The original property which Newton Emmons had purchased and which the two sisters took over at first in their project as far as the seminary was concerned occupied the half block between Oak St. and Center Ave., facing Division St. It is now the 1900 block on Division. The abstract of the property shows that the land was originally patented from the U.S. government to James S. Alban. James S. Alban has become so prominent in the history of Portage County, and especially in the town of Plover where he was an early-day attorney, that it probably is of interest to mention that it was originally patented to him. It became the property of Clarissa Northrop and Anna C. Emmons in 1856, and in 1857 it was taken over by Benjamin Burr. For many years it was known as the Burr home and recognized in that way in Stevens Point. In the early 1900’s it passed to a great-nephew of Clarissa Northrop and Eliza Emmons, Charles E. Emmons. Since that time it has been platted into lots, many of which have been sold, but part of the original property which was patented from the United States in 1854 still belongs in the Charles Emmons family.

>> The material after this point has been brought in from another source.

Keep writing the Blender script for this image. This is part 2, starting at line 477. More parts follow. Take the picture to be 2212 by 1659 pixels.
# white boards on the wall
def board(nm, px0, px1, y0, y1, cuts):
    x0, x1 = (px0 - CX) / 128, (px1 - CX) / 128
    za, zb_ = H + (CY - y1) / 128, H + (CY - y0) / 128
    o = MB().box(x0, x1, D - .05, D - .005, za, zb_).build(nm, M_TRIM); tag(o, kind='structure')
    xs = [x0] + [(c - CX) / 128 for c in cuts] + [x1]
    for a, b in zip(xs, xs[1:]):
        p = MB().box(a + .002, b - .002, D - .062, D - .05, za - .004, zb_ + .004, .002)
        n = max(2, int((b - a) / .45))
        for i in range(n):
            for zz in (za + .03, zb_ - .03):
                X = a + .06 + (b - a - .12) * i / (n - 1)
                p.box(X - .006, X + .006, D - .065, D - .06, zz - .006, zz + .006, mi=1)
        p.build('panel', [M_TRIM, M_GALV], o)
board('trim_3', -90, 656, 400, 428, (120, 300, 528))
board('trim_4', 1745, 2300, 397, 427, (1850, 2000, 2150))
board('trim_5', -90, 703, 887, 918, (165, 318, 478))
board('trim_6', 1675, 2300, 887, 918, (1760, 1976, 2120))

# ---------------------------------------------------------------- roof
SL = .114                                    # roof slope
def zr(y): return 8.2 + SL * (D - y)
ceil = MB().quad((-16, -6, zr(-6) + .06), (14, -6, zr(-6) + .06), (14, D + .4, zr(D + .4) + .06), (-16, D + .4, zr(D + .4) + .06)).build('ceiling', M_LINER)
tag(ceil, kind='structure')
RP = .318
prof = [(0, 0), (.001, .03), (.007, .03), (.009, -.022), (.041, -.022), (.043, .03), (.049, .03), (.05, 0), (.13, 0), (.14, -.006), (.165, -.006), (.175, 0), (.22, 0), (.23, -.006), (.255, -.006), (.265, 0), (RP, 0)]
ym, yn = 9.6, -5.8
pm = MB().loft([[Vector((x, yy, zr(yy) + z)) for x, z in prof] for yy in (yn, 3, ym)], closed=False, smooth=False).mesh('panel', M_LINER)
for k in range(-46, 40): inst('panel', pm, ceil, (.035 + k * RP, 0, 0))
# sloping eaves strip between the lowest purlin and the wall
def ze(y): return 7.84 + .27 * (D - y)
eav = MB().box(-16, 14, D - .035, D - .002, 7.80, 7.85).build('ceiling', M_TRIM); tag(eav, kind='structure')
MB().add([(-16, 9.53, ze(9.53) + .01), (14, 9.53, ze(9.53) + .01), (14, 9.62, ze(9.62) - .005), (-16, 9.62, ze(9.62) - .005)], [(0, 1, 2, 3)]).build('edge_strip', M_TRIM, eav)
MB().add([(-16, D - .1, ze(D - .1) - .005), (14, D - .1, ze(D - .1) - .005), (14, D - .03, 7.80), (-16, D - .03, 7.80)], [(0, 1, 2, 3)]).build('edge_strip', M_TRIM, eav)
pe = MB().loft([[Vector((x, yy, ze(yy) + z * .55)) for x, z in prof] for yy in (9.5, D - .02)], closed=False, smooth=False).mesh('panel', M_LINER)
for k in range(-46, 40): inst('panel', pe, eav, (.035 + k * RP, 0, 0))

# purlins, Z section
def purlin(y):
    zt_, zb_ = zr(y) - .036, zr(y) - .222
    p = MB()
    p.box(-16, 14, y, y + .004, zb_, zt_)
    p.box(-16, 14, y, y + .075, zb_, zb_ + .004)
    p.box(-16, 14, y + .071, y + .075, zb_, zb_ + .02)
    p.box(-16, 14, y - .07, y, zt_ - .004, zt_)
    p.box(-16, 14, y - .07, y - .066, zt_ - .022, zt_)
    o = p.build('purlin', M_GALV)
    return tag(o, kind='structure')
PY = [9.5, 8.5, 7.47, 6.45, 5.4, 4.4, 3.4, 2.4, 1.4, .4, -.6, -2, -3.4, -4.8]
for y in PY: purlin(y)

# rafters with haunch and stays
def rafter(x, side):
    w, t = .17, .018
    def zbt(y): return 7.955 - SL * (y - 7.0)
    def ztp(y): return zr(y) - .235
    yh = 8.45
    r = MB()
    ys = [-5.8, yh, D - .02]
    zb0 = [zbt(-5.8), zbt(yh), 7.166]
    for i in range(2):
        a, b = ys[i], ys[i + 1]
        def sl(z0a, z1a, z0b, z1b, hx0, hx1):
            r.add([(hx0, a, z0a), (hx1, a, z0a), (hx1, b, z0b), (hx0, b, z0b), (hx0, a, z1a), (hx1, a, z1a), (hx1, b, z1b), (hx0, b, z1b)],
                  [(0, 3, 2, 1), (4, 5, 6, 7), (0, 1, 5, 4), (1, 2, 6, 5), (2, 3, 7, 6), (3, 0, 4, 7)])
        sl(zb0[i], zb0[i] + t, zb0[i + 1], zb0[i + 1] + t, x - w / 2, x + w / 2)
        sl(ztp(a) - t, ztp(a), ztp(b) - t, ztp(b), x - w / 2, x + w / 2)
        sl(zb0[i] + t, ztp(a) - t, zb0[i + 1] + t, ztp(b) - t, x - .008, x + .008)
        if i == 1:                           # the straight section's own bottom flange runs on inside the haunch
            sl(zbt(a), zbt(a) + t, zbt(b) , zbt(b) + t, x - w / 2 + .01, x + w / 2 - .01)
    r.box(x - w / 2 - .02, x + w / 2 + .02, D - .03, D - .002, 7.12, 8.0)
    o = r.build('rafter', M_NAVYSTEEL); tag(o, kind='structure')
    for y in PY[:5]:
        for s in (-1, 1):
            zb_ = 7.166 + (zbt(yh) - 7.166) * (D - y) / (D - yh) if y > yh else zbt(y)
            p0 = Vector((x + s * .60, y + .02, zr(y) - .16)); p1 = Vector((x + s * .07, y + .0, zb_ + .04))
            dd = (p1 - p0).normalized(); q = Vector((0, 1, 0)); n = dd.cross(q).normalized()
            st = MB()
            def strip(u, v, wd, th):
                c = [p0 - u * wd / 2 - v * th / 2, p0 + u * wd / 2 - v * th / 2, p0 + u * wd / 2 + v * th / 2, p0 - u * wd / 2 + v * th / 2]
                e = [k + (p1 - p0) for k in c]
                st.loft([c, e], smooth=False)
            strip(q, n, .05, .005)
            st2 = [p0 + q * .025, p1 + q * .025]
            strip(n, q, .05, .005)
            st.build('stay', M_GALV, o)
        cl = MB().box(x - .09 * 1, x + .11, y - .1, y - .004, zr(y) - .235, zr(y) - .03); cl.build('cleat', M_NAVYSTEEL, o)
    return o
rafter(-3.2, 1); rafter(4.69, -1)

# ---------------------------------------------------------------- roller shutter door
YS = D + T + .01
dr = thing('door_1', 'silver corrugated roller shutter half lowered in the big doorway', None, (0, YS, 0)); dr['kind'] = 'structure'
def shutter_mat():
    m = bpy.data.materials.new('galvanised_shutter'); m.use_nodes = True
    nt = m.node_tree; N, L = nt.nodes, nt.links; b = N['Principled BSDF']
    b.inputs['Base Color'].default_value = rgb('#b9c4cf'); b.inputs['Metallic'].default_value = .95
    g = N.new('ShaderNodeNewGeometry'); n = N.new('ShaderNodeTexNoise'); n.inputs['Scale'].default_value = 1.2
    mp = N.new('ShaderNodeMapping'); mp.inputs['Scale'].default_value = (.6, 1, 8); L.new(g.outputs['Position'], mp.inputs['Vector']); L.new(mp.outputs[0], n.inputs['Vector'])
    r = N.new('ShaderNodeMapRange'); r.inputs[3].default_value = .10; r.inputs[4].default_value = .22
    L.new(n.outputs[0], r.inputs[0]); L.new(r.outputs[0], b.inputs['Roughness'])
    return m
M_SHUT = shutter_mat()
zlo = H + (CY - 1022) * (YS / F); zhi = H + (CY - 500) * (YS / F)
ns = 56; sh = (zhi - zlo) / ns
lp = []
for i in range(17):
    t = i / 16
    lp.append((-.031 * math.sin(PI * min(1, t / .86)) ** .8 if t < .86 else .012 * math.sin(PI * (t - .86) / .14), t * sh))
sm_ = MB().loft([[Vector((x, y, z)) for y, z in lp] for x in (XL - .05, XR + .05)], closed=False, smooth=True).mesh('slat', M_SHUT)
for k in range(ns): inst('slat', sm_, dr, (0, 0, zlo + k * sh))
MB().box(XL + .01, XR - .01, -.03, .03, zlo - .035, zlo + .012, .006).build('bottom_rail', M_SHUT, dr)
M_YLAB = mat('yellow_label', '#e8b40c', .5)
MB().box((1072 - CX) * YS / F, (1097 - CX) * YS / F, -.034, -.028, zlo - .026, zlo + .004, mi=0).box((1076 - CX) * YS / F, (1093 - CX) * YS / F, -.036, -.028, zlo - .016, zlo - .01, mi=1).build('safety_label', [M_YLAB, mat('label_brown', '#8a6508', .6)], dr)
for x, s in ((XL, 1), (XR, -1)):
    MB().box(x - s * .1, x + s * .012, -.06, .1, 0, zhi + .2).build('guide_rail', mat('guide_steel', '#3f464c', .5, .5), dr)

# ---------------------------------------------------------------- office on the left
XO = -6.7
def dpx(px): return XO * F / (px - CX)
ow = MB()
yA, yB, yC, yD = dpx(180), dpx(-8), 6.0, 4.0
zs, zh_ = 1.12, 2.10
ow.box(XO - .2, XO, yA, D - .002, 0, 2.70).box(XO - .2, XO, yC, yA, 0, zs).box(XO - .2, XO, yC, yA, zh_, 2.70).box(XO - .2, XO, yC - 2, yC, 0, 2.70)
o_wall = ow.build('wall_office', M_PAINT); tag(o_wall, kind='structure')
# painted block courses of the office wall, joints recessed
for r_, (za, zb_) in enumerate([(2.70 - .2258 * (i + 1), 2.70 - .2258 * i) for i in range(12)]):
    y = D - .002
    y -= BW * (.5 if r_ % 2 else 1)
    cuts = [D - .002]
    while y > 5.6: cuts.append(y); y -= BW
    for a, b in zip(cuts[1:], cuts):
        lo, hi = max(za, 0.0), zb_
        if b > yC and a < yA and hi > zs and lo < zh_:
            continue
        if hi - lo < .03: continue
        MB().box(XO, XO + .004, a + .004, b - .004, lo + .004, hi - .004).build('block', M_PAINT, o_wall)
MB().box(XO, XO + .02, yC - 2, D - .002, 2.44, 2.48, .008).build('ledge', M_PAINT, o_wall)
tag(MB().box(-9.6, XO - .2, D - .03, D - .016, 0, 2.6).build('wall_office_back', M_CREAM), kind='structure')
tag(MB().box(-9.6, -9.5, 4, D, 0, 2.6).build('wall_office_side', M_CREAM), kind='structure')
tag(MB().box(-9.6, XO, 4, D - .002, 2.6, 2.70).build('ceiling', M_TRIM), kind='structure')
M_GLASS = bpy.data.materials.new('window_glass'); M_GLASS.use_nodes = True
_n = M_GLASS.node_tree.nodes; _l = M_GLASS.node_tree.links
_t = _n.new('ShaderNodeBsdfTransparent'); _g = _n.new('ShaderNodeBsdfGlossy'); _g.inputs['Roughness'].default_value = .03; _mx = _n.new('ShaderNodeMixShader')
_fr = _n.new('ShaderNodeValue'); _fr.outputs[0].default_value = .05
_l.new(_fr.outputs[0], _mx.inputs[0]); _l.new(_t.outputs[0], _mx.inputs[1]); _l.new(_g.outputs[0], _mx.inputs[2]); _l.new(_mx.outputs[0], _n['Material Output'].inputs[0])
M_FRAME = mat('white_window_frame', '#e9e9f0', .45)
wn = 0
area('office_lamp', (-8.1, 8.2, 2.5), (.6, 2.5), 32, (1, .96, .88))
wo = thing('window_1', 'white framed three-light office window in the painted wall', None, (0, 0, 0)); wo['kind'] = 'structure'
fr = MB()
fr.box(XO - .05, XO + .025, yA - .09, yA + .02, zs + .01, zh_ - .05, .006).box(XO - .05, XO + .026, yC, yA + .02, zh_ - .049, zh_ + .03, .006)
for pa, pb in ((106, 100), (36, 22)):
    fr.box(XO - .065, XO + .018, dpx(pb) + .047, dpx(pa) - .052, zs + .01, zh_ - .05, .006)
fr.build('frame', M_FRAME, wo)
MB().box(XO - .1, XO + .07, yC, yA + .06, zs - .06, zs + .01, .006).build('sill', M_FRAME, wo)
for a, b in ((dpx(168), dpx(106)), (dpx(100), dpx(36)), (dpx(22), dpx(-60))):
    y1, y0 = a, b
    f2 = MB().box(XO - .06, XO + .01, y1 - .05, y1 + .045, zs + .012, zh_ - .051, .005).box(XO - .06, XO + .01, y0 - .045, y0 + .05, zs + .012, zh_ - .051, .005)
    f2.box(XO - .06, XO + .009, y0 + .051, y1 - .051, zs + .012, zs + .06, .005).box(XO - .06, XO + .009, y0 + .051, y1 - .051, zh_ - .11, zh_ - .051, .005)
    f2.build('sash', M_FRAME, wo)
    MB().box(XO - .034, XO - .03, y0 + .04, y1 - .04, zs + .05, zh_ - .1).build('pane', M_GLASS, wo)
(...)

Clarissa Northrop was my great-aunt. Just prior to her entering the Protestant Home for the Aged in Milwaukee, where she passed away in 1909, she lived in our family for quite a period of time. I remember her as a small, rather frail woman, at that time severely paralyzed on the left side, but attempting to overcome the difficulty in every way that she could. She walked with difficulty and she used the left arm with difficulty, but never the less was courageous about it and tried not to let it be too much of a handicap. I am only sorry I didn’t realize at the time how much interesting information she could have given me; I think of all the things I could have learned from her - it would have been of great usefulness and much pleasure during all of these years in which I have been interested in the local history of Stevens Point.